OBJECTIVE> Look below for the line containing "tree((16.2,20.6,0), 7.0, 3.2, 'dark"; from there through the line containing "tree((17.5,24.5,0), 8.0, 3.6, 'dark", both lines included, please set down each line exactly and nothing else.

Scene modeling code data>
* * *
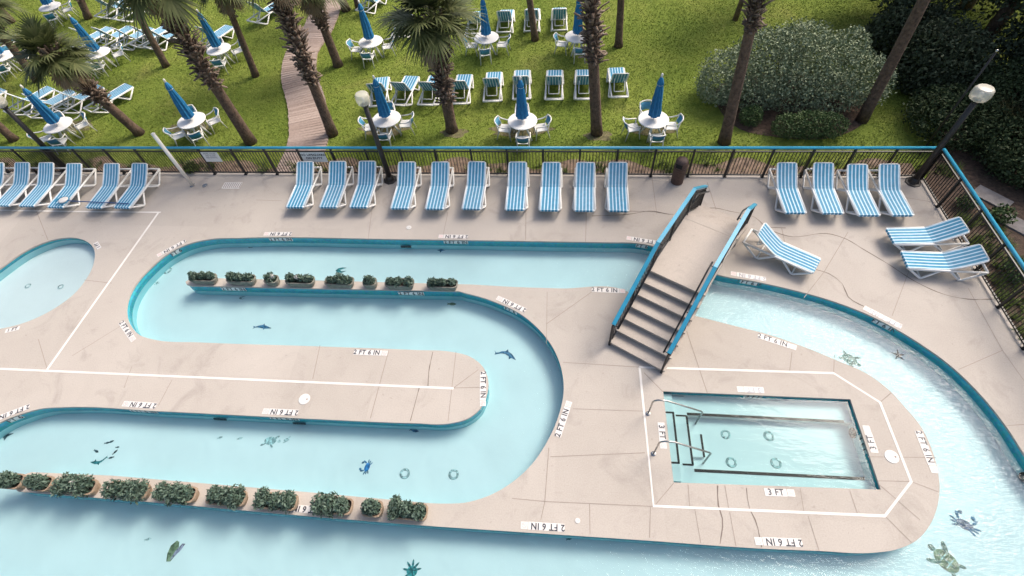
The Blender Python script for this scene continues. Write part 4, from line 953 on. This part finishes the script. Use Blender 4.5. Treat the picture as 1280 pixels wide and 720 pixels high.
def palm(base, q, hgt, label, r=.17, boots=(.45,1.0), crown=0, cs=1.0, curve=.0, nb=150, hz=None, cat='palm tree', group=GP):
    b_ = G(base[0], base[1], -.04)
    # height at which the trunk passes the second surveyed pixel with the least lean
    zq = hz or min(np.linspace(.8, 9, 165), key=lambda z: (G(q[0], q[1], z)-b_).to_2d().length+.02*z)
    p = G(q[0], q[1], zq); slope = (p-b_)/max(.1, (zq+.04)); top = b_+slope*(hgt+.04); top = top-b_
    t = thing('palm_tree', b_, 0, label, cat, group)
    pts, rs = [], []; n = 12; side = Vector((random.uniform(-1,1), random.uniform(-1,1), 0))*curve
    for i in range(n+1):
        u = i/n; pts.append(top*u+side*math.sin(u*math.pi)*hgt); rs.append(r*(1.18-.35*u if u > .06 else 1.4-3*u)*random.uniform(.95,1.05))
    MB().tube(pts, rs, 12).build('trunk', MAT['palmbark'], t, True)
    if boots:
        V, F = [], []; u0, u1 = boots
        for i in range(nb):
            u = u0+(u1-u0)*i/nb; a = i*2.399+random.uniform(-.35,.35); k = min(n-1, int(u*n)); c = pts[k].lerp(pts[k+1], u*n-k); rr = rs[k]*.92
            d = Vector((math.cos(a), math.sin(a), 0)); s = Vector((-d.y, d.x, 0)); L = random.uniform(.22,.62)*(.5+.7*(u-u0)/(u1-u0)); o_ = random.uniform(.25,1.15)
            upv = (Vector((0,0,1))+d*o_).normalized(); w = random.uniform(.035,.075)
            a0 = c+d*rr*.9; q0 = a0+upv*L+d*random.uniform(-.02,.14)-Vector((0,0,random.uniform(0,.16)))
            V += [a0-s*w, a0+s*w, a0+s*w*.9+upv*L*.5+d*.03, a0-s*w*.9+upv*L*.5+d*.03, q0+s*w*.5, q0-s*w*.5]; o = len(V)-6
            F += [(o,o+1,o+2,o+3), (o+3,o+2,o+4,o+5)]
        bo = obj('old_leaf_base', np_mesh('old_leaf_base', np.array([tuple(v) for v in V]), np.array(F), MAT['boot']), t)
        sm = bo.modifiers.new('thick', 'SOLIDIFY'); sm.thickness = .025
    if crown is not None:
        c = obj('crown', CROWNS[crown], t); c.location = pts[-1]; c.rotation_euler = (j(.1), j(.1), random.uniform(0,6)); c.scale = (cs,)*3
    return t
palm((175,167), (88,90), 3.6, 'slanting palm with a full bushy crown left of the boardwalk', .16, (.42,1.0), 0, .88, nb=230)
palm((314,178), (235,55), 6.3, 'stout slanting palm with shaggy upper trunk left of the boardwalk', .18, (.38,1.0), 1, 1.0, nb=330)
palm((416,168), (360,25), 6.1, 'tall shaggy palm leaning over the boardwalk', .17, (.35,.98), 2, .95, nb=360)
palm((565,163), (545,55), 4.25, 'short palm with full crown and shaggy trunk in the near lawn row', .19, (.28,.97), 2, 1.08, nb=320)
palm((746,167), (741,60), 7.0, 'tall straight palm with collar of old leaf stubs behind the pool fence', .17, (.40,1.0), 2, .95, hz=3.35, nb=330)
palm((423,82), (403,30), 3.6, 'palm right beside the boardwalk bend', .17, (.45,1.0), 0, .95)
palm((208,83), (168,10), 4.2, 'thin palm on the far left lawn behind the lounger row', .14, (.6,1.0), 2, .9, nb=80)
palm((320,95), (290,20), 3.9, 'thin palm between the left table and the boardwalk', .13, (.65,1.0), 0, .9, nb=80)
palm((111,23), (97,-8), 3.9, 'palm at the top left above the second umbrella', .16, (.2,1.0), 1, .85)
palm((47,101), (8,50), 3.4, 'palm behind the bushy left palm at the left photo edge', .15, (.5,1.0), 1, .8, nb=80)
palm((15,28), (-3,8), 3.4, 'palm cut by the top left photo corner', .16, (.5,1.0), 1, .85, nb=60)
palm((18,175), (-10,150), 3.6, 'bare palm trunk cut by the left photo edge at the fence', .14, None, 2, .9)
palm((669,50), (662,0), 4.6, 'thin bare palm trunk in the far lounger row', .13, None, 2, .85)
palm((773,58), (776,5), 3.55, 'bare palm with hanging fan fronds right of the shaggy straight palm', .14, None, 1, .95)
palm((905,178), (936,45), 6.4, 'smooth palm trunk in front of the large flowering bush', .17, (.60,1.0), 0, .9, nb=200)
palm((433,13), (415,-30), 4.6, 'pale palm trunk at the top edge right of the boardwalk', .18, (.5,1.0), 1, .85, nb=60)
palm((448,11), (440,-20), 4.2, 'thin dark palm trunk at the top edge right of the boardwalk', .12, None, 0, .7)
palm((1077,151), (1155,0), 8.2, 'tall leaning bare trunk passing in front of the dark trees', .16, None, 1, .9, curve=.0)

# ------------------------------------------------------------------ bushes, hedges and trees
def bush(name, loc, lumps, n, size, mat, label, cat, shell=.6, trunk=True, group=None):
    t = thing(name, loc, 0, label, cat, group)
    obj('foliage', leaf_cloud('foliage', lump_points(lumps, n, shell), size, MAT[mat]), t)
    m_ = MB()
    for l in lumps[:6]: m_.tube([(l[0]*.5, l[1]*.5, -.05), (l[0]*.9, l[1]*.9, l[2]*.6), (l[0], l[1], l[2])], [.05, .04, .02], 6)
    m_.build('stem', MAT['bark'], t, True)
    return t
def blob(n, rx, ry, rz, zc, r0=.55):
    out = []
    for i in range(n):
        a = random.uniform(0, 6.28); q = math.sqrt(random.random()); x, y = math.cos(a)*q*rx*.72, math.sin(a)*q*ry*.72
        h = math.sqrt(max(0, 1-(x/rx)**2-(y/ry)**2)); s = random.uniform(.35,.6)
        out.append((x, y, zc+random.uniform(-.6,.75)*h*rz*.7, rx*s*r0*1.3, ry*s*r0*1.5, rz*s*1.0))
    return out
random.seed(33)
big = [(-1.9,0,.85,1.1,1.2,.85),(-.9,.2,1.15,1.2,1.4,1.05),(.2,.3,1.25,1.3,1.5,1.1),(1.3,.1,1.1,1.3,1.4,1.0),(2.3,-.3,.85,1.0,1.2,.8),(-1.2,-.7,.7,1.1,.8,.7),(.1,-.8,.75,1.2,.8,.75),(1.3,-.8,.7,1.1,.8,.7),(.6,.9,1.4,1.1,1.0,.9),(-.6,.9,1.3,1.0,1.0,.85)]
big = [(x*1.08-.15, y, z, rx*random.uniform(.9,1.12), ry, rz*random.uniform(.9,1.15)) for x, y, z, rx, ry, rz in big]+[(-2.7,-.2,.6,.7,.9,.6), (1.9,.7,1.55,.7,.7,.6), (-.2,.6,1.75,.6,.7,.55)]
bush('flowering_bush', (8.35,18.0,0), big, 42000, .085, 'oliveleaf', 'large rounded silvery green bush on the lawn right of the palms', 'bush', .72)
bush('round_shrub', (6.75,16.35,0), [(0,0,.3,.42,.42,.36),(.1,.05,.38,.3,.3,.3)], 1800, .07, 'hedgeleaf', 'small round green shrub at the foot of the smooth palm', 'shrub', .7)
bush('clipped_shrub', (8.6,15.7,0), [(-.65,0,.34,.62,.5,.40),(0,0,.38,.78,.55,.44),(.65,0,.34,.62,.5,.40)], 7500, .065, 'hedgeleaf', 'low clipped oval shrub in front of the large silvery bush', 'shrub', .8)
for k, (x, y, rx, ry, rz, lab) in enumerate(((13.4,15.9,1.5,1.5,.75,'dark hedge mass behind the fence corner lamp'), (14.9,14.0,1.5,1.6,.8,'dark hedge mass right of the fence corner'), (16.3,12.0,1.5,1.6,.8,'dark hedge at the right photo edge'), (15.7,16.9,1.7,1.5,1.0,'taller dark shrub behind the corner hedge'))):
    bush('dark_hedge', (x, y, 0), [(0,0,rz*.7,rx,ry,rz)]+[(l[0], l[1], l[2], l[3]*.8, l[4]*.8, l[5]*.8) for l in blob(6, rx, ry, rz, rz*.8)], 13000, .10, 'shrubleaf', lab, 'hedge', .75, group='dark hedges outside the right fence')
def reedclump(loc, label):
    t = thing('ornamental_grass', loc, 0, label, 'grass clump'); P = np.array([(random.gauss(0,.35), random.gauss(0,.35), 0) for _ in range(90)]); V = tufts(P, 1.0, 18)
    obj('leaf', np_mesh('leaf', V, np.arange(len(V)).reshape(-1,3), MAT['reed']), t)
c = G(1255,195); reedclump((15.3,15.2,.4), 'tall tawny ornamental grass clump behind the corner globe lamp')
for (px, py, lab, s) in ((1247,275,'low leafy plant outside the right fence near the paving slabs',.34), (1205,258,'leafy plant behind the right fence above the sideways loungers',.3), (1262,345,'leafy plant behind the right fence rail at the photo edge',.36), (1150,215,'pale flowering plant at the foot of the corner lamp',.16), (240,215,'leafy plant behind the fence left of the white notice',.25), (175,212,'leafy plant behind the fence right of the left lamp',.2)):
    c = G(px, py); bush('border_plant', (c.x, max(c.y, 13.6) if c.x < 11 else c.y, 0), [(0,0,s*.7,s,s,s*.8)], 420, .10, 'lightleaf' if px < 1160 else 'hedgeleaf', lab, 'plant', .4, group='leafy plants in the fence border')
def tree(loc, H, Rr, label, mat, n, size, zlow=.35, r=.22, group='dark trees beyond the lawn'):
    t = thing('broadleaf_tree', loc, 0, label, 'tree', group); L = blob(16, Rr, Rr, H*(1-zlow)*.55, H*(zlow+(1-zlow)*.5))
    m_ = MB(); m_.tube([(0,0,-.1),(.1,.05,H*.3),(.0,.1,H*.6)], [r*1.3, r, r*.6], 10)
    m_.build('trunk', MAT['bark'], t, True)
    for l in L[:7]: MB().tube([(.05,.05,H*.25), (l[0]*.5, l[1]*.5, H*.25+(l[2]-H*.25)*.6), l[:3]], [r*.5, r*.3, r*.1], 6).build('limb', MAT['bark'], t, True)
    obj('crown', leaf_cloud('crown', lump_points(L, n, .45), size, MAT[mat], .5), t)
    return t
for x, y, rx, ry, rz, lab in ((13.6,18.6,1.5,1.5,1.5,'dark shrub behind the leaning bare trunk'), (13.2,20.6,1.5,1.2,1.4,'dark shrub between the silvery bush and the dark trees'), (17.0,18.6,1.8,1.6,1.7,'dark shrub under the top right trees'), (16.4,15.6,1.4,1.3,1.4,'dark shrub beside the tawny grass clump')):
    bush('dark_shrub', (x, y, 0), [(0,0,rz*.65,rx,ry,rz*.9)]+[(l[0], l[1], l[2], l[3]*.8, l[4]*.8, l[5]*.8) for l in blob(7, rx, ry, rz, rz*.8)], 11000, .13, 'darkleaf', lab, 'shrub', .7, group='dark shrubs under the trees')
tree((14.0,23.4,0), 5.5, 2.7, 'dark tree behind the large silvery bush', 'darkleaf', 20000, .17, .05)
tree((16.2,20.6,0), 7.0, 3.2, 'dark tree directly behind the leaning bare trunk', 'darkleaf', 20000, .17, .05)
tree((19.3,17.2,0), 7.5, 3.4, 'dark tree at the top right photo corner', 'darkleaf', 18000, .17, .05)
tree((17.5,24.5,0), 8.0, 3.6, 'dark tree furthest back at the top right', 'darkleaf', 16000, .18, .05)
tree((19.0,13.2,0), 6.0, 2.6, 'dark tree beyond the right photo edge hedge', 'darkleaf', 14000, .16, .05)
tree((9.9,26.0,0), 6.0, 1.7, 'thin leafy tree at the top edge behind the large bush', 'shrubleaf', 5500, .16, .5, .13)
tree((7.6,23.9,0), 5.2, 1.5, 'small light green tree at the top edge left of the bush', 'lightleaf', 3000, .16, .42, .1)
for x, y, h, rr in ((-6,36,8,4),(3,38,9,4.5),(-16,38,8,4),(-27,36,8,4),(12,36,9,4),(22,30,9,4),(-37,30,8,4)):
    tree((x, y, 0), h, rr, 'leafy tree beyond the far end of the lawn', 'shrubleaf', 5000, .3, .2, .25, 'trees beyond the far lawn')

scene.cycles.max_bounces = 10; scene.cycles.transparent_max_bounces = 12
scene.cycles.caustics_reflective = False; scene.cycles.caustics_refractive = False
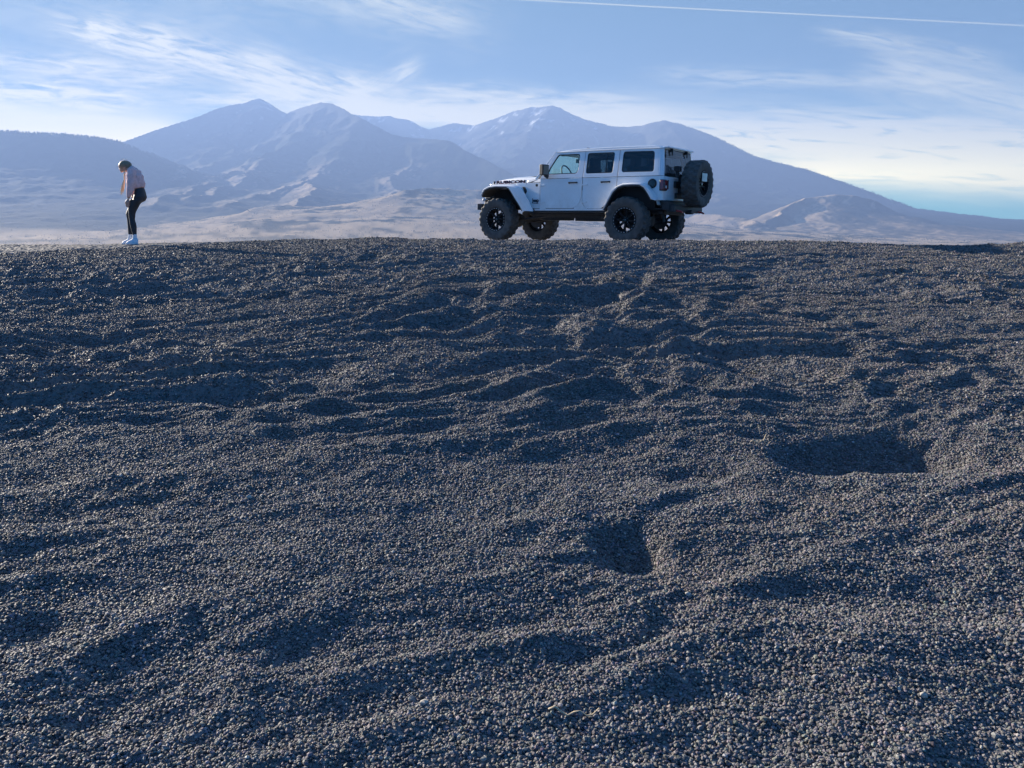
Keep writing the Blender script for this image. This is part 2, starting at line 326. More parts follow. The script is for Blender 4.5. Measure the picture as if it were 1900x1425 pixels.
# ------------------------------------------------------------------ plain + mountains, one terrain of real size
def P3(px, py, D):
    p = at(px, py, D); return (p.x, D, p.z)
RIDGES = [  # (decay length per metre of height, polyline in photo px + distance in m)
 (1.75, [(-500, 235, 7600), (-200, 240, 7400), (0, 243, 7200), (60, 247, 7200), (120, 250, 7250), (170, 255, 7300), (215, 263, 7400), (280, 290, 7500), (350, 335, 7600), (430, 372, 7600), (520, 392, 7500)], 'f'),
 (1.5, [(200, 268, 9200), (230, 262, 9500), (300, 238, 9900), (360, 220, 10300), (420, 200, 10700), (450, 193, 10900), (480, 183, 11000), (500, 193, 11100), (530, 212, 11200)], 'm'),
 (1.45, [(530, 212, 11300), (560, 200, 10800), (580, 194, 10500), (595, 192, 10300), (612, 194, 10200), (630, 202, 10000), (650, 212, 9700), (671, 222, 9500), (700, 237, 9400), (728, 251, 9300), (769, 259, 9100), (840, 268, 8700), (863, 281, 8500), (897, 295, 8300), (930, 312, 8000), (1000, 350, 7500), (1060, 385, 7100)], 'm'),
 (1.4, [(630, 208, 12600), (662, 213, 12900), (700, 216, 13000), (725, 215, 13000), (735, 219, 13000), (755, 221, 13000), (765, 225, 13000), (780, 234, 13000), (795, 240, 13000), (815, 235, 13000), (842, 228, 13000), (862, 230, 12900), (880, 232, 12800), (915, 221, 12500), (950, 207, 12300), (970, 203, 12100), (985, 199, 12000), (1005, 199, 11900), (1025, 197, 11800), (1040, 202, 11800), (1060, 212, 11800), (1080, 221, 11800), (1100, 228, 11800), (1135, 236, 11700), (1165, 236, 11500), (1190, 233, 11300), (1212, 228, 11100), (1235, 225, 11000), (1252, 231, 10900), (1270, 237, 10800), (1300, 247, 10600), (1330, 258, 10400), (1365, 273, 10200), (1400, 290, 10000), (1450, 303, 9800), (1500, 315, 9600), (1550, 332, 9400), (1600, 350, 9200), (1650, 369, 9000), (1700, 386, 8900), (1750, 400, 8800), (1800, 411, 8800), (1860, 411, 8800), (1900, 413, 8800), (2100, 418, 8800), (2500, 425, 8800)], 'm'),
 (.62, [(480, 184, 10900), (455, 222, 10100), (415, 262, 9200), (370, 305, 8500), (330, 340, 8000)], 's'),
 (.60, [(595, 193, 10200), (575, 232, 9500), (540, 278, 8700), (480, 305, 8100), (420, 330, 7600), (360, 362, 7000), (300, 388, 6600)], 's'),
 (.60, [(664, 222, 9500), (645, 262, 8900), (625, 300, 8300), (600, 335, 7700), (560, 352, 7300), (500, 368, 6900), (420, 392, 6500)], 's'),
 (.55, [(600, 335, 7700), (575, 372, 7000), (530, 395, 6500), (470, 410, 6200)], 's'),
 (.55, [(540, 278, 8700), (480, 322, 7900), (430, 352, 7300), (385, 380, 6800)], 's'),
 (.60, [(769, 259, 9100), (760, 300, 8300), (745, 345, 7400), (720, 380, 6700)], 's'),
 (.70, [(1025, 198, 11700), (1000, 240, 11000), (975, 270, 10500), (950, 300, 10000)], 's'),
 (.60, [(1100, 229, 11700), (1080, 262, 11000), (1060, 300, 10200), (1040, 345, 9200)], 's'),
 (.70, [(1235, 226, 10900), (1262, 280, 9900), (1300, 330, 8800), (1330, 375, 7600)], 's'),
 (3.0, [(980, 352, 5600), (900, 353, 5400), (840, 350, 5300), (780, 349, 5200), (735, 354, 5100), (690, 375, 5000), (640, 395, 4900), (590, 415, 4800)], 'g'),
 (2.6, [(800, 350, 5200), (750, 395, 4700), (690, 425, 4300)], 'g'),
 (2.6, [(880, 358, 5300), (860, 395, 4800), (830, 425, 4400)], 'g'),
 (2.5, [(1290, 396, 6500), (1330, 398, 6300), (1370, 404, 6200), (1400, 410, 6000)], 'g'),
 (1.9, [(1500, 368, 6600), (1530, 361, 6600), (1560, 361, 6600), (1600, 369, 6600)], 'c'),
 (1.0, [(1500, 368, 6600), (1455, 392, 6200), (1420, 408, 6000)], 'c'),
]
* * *
RESPONSE BELOW>
tree((16.2,20.6,0), 7.0, 3.2, 'dark tree directly behind the leaning bare trunk', 'darkleaf', 20000, .17, .05)
tree((19.3,17.2,0), 7.5, 3.4, 'dark tree at the top right photo corner', 'darkleaf', 18000, .17, .05)
tree((17.5,24.5,0), 8.0, 3.6, 'dark tree furthest back at the top right', 'darkleaf', 16000, .18, .05)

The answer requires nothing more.